**Set task**
Everything from the first line down to the line containing "0); x += 2.46" is to be retyped exactly, both ends included, with pictures left out.

──────── Data section ────────

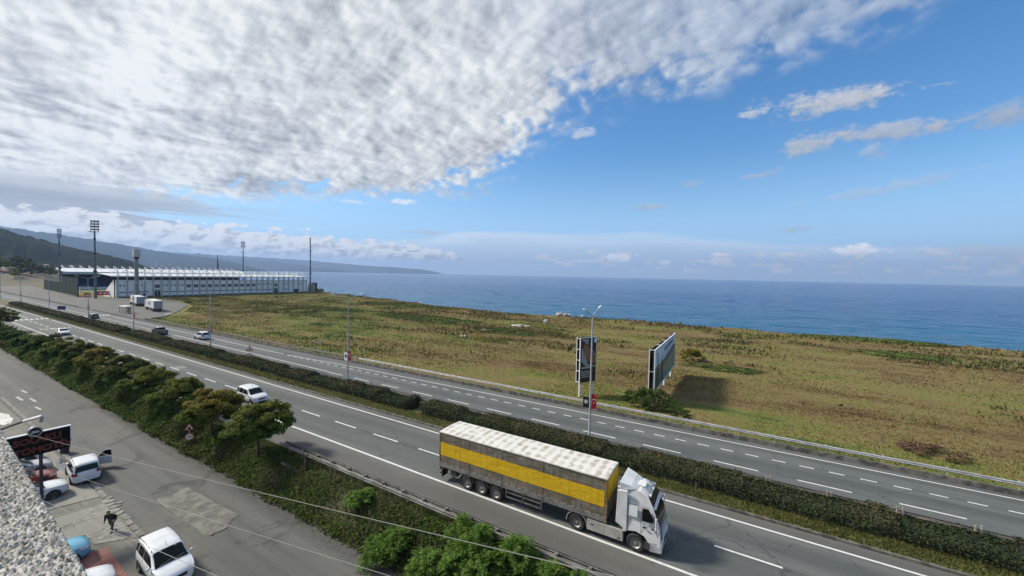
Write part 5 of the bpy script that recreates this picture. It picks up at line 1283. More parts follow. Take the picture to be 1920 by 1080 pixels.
for i in range(36):
    for dx in (0, .30 if i % 2 else .22):
        o = link('post', pmt, fp); o.location = (90 + i * 3.7 - .2 + dx, -.35 + 0.02 * (i % 3), random.uniform(-.04, .06)); o.rotation_euler = (random.uniform(-.04, .04), random.uniform(-.05, .05), 0)
# low concrete wall under the far rail, in cast lengths
kw = thing('kerb_wall', 'low weathered concrete wall along the far edge of the highway', 'low wall', (0, 45.6, 0))
km = MB().prism([(-.15, 0), (.15, 0), (.12, .42), (-.10, .42)], 0, 2.44, 'x').mesh('concrete_block', MATS['kerb_dark'])
km.transform(Matrix(((1, 0, 0, 0), (0, 1, 0, 0), (0, 0, 1, 0), (0, 0, 0, 1))))
x = -205.0
while x < 84:
    o = link('concrete_block', km, kw); o.location = (x, random.uniform(-.012, .012), random.uniform(-.015, .01)); x += 2.46
x = -440.0
while x < -226:
    o = link('concrete_block', km, kw); o.location = (x, random.uniform(-.012, .012), 0); x += 2.46

# ------------------------------------------------------------------ traffic signs
def text_mesh(s_, size, name='text', outline=None):
    cu = bpy.data.curves.new(name, 'FONT'); cu.body = s_; cu.size = size; cu.align_x = 'CENTER'; cu.align_y = 'CENTER'
    if outline: cu.fill_mode = 'NONE'; cu.bevel_depth = outline; cu.bevel_resolution = 1
    else: cu.extrude = 0.004
    cu.resolution_u = 4
    o = bpy.data.objects.new(name, cu); COL.objects.link(o)
    dg = bpy.context.evaluated_depsgraph_get(); me = bpy.data.meshes.new_from_object(o.evaluated_get(dg)); COL.objects.unlink(o); bpy.data.objects.remove(o); return me
SIGN_W = mat('sign_white', (0.72, 0.72, 0.70), rough=.4); SIGN_R = mat('sign_red', (0.45, 0.02, 0.02), rough=.4)
def disc(b, c, r, y0, y1, n=24): return b.cyl((c[0], y0, c[1]), (c[0], y1, c[1]), r, n=n)
def road_sign(x, y, z, rz, label, tri=True, num='50', h=2.6, s_=1.0, back=False):
    t_ = thing('speed_limit_sign', label, 'road sign', (x, y, z), rz)
    MB().cyl((0, .03, -.3), (0, .03, h), .035, n=8).build('post', METAL, t_)
    zc = h - 1.30 * s_ if tri else h - .40
    disc(MB(), (0, zc), .40 * s_, -.012, .0).build('plate', METAL if back else SIGN_R, t_)
    if not back:
        p = disc(MB(), (0, zc), .31 * s_, -.020, -.012).build('disc', SIGN_W, t_)
        m_ = text_mesh(num, .40 * s_); m_.materials.append(BLACK); o = link('digits', m_, p); o.location = (0, -.026, zc); o.rotation_euler = (R(90), 0, 0)
    if tri:
        q = .46 * s_; zt = h - .32 * s_
        tr = lambda k: [(math.cos(a) * q * k, zt + math.sin(a) * q * k) for a in (R(90), R(210), R(330))]
        MB().prism(tr(1.15), -.012, .0, 'y').build('warning_triangle', SIGN_R, t_); w = MB().prism(tr(.78), -.02, -.012, 'y').build('triangle_face', SIGN_W, t_)
        MB().prism([(-.14, zt - .16), (.14, zt - .16), (.10, zt + .02), (.0, zt + .12), (-.10, zt + .02)], -.026, -.02, 'y').build('symbol', BLACK, w)
    return t_
road_sign(-71.9, 34.6, .1, R(52), 'triangular warning sign over a 50 limit in the median hedge', h=3.0, s_=1.25)
road_sign(-47.2, 17.1, bz(17.1), R(62), 'triangular warning sign over a 50 limit on the near bank below the trees', h=2.35, s_=.95)
road_sign(-71.6, 47.2, 0, R(55), 'round speed limit sign at the edge of the field', tri=False, h=2.5, s_=1.0)
t_ = thing('direction_sign', 'small dark blue sign on two posts in the far median', 'road sign', (-192.6, 35.6, .1), R(60))
for x in (-.6, .6): MB().cyl((x, 0, -.1), (x, 0, 2.9), .05, n=8).build('post', METAL, t_)
MB().box(-.95, .95, -.06, -.02, 1.7, 2.9).build('sign_plate', mat('sign_blue', (0.02, 0.05, 0.13), rough=.5), t_)
tag(MB().cyl((-2.0, 31.85, .1), (-1.98, 31.83, 1.0), .025, n=6).build('marker_post', METAL_OLD), 'thin lone post in the grass of the median, right of the truck cab', 'post')

# ------------------------------------------------------------------ billboards
def print_mat(name, fn):
    m, t, b = mat_tree(name); p = pos(t); sp = t.new('ShaderNodeSeparateXYZ'); t.l.new(p, sp.inputs[0]); t.put(b.inputs['Base Color'], fn(t, p, sp)); b.inputs['Roughness'].default_value = 0.45; return m
def board(name, label, p0, p1, zb, zt, w0, posts):
    """double-faced V board: p0 near edge, p1 far edge of the face seen"""
    d = Vector((p1[0] - p0[0], p1[1] - p0[1], 0)); L = d.length; t_ = thing(name, label, 'billboard', (p0[0], p0[1], 0), math.atan2(d.y, d.x))
    return t_, L
# brown one with the timber print
t_, L = board('billboard', 'narrow brown billboard on two white posts behind the nearest street lamp', (-17.75, 49.5), (-16.35, 51.95), 1.95, 8.0, .5, 2)
zb, zt = 1.95, 8.05
MB().box(0, L, -.06, 0, zb, zt).build('panel', mat('board_brown', (0.035, 0.028, 0.024), rough=.5), t_)
fr = MB(); fr.box(-.05, .0, -.10, .0, zb - .05, zt + .05).box(-.05, .0, .60, .68, zb - .05, zt + .05).box(L, L + .06, -.10, .04, zb - .05, zt + .05).box(0, L, -.10, -.02, zt, zt + .06); fr.build('frame', WHITE, t_)
for k in range(5): MB().bar((-.03, -.05, zb + .1 + k * 1.48), (-.03, .60, zb + .1 + k * 1.48), .06, .06).build('strut', WHITE, t_)
MB().box(-.02, L, .60, .66, zb, zt).build('rear_panel', BLACK, t_)  # black stands in for the shade in the gap behind the board
pr = MB().prism([(.25, 5.2), (2.6, 4.4), (3.0, 5.4), (2.3, 6.3), (.7, 7.2)], -.075, -.062, 'y').build('print_timber', mat('print_tan', (0.30, 0.15, 0.075), (0.20, 0.095, 0.05), 3, .5), t_)
MB().prism([(.15, 7.9), (1.3, 7.0), (1.5, 7.9)], -.075, -.062, 'y').build('print_edge', mat('print_grey', (0.28, 0.28, 0.29), rough=.5), t_)
MB().prism([(.15, 4.9), (.30, 6.9), (.55, 6.2), (1.4, 4.4), (2.9, 4.1), (2.9, 3.9), (1.0, 4.1)], -.080, -.076, 'y').build('print_edge', mat('print_grey', (0.28, 0.28, 0.29), rough=.5), t_)
MB().box(2.45, 2.95, -.078, -.062, 7.35, 7.9).build('print_mark', WHITE_CLOTH, t_)
for k, (w, z) in enumerate([(1.9, 3.95), (1.55, 3.45), (1.65, 3.20), (1.4, 2.95), (1.5, 2.70)]): MB().box(.25, .25 + w, -.075, -.062, z - (.10 if k == 0 else .05), z + (.10 if k == 0 else .05)).build('print_line', mat('print_pale', (0.42, 0.40, 0.38), rough=.5), t_)
for x in (.35, L - .3): MB().cyl((x, .28, -.3), (x, .28, zt - .4), .16, n=12).build('post', WHITE, t_)
# big one with the seaside town
t_, L = board('billboard', 'wide landscape billboard on white posts with a bushy shrub at its near end', (-8.65, 52.3), (-8.5, 70.8), 1.2, 6.9, 1.4, 4)
zb, zt = 1.55, 7.0
sky_p = print_mat('print_seaside', lambda t, p, sp: t.mix(t.ss(t.add(sp.outputs[2], t.mul(t.noise(p, .8, 4, .6), .8)), 4.9, 5.1),
        t.mix(t.ss(t.add(sp.outputs[2], t.mul(sp.outputs[0], .03)), 2.6, 3.0), (0.06, 0.20, 0.18), t.mix(t.ss(t.noise(t.scalev(p, (1, 1, 2)), 2.2, 6, .7), .42, .6), (0.07, 0.10, 0.055), (0.34, 0.33, 0.27))),
        t.mix(t.ss(t.noise(t.scalev(p, (.3, 1, .9)), 1.0, 5, .6), .4, .65), (0.30, 0.46, 0.62), (0.62, 0.68, 0.72))))
MB().box(0, L, -.06, 0, zb, zt).build('panel', sky_p, t_)
b = MB()
b.box(-.08, 0, -.12, .0, zb - .06, zt + .08).box(L, L + .08, -.12, .0, zb - .06, zt + .08).box(0, L, -.12, .02, zt, zt + .10).box(0, L, -.12, .02, zb - .10, zb); b.build('frame', WHITE, t_)
MB().hexa([(-.05, .58, zb), (L, .25, zb), (L, .33, zb), (-.05, .66, zb)], [(-.05, .58, zt), (L, .25, zt), (L, .33, zt), (-.05, .66, zt)]).build('rear_panel', BLACK, t_); MB().box(-.10, -.05, .56, .68, zb - .05, zt + .06).build('rear_frame', WHITE, t_); MB().box(0, L, .0, .03, zb, zt).build('inner_face', BLACK, t_)  # black rear and inner faces put the darkness of the gap into colour
for x in (.0, 4.6, 9.2, 13.8, 18.3):
    y = .62 - .33 * x / L; MB().bar((x, 0, zt + .03), (x, y, zt + .03), .14, .08).build('strut', WHITE, t_)
for z in (zb, 4.2): MB().bar((-.03, 0, z), (-.03, .60, z), .06, .06).build('strut', WHITE, t_)
dk = mat('print_dark_green', (0.022, 0.035, 0.030), (0.040, 0.052, 0.048), 2, .5)
MB().prism([(1.3, zb + .1), (3.6, zb + .1), (3.6, 3.8), (3.0, 4.5), (2.45, 4.8), (1.8, 4.4), (1.3, 3.6)], -.075, -.062, 'y').build('print_tower', dk, t_)
MB().prism([(4.7, zb + .1), (6.7, zb + .1), (6.8, 4.5), (5.7, 5.0), (4.6, 4.3)], -.075, -.062, 'y').build('print_tower', mat('print_slate', (0.05, 0.055, 0.06), rough=.5), t_)
MB().prism([(2.3, 4.7), (2.6, 4.7), (2.52, 6.3), (2.38, 6.3)], -.078, -.066, 'y').build('print_spire', dk, t_)
MB().prism([(7.0, 4.5), (9.8, 4.9), (12.5, 5.0), (15.5, 5.5), (18.2, 5.4), (18.2, 4.8), (13.2, 4.4), (9.1, 4.1), (7.0, 3.9)], -.073, -.062, 'y').build('print_ridge', mat('print_ridge', (0.035, 0.06, 0.035), (0.06, 0.09, 0.06), 2, .5), t_)
for i, (x, w) in enumerate([(7.5, 1.1), (8.8, .8), (9.8, 1.2), (11.6, .7), (12.4, 1.2), (13.8, .8), (14.8, 1.1)]): MB().box(x, x + w, -.075, -.062, 5.75 + .04 * i, 6.25 + .04 * i).build('print_letter', mat('print_indigo', (0.06, 0.09, 0.19), rough=.5), t_)
for x in (1.4, 5.6, 10.6, 17.0): MB().cyl((x, .30, -.4), (x, .30, zt - .5), .15, n=12).build('post', WHITE, t_)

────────

**Exercise answer**
Write part 5 of the bpy script that recreates this picture. It picks up at line 1283. More parts follow. Take the picture to be 1920 by 1080 pixels.
for i in range(36):
    for dx in (0, .30 if i % 2 else .22):
        o = link('post', pmt, fp); o.location = (90 + i * 3.7 - .2 + dx, -.35 + 0.02 * (i % 3), random.uniform(-.04, .06)); o.rotation_euler = (random.uniform(-.04, .04), random.uniform(-.05, .05), 0)
# low concrete wall under the far rail, in cast lengths
kw = thing('kerb_wall', 'low weathered concrete wall along the far edge of the highway', 'low wall', (0, 45.6, 0))
km = MB().prism([(-.15, 0), (.15, 0), (.12, .42), (-.10, .42)], 0, 2.44, 'x').mesh('concrete_block', MATS['kerb_dark'])
km.transform(Matrix(((1, 0, 0, 0), (0, 1, 0, 0), (0, 0, 1, 0), (0, 0, 0, 1))))
x = -205.0
while x < 84:
    o = link('concrete_block', km, kw); o.location = (x, random.uniform(-.012, .012), random.uniform(-.015, .01)); x += 2.46
x = -440.0
while x < -226:
    o = link('concrete_block', km, kw); o.location = (x, random.uniform(-.012, .012), 0); x += 2.46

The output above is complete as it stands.